What's extraordinary about this fort is that 5,000 people still live here, just as they did centuries ago. Some 250 feet above the town, the fort is protected by a 30-foot-high wall and contains 99 bastions. Several great pols (gateways) approach and jut outward from the battlements of this 12th-century citadel. Built of sandstone and extremely brittle, the fort is rumored to be an architectural time bomb, destined to collapse in the face of a particularly aggressive sandstorm. So lovely is this structure that the poet Rabindranath Tagore (1861-1941) composed Sonar Kila (The Golden Fort) after seeing it, and inspired another creative Bengali in turn—Satyajit Ray made his famous film by the same name after reading Tagore's work.
Inside the web of tiny lanes are Jain and Hindu temples, palaces, and charming havelis. The seven-story Juna Mahal (Old Palace), built around 1500, towers over the other buildings. The Satiyon ka Pagthiya (Steps of the Satis), just before the palace entrance, is where the royal ladies committed sati, self-immolation, when their husbands were slain.
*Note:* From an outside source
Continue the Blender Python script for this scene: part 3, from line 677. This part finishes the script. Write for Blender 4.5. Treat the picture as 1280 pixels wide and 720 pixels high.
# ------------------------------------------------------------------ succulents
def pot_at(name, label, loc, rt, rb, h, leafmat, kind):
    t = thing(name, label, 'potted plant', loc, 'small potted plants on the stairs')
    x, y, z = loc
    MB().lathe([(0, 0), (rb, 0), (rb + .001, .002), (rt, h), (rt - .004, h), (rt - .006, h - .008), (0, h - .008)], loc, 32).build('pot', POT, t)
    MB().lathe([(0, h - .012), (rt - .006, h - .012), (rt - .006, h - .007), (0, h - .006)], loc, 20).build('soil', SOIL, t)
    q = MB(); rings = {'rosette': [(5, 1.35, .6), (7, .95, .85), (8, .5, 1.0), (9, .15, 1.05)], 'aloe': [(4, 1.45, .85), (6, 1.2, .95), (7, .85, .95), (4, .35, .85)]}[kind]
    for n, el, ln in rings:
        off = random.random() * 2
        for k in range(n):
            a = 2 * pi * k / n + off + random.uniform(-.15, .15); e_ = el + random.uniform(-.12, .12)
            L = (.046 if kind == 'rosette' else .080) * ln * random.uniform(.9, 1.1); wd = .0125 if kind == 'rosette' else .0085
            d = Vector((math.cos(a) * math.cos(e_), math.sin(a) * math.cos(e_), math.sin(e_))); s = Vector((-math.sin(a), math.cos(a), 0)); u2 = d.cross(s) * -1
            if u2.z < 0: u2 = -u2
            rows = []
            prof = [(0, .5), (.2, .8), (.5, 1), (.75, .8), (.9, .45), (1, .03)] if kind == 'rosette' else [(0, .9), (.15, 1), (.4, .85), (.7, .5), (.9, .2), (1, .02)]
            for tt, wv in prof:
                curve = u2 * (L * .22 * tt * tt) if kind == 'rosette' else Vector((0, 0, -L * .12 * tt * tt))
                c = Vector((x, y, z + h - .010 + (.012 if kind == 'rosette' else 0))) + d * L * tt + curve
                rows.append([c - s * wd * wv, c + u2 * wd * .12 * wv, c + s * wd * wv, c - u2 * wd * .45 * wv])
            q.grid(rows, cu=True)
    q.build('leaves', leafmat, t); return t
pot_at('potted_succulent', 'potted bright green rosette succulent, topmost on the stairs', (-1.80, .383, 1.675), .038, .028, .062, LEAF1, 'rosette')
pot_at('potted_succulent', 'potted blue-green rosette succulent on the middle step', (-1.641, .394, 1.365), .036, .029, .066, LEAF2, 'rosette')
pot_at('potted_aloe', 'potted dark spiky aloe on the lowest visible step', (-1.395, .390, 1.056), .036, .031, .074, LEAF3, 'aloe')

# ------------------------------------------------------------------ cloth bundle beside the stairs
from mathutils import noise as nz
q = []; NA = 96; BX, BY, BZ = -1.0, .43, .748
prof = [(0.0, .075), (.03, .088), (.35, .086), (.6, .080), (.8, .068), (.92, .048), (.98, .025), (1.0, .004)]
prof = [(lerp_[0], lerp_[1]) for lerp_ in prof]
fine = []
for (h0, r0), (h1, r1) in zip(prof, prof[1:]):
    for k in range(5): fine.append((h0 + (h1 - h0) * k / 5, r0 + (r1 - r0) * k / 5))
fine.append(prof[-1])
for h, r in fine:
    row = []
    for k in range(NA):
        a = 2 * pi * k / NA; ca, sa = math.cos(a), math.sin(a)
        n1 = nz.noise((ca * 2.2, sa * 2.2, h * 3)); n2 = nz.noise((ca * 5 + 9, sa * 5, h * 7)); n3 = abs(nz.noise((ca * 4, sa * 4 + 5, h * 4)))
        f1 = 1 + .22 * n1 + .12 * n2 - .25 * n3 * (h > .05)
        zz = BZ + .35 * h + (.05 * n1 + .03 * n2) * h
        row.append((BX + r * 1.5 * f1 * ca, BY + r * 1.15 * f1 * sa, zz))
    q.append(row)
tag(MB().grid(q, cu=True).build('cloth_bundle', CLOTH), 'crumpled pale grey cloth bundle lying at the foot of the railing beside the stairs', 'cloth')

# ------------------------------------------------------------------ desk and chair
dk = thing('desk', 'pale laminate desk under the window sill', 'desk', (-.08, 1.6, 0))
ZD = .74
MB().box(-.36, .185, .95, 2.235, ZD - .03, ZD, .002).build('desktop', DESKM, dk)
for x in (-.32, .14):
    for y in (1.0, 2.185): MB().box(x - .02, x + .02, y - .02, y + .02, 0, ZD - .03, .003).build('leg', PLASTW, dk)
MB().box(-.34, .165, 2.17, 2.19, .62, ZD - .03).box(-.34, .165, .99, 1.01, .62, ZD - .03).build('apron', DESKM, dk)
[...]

Within the fort are eight Jain temples (Free. Daily 7AM-noon), built from the 12th to 16th centuries, which house thousands of carved deities and dancing figures in mythological settings. No photography is allowed here, and you'll have to leave your leather items at the gate (Jains worship life in all forms, so leather is sacrilegious). The Gyan Bhandar (Free. Daily 10AM-11AM), inside the Jain temple complex contains more than 1,000 old manuscripts—some from the 12th century, written on palm leaf, with painted wooden covers—and a collection of Jain, pre-Moghul, and Rajput paintings. The historic Tazia Tower is a delicate pagoda rising five tiers from the Badal Mahal (Cloud Palace), each tier designed to include an intricately carved balcony. Muslim craftsmen built the tower in the shape of a tazia—a replica of a bier carried in procession during Mohurram, a Muslim period of mourning.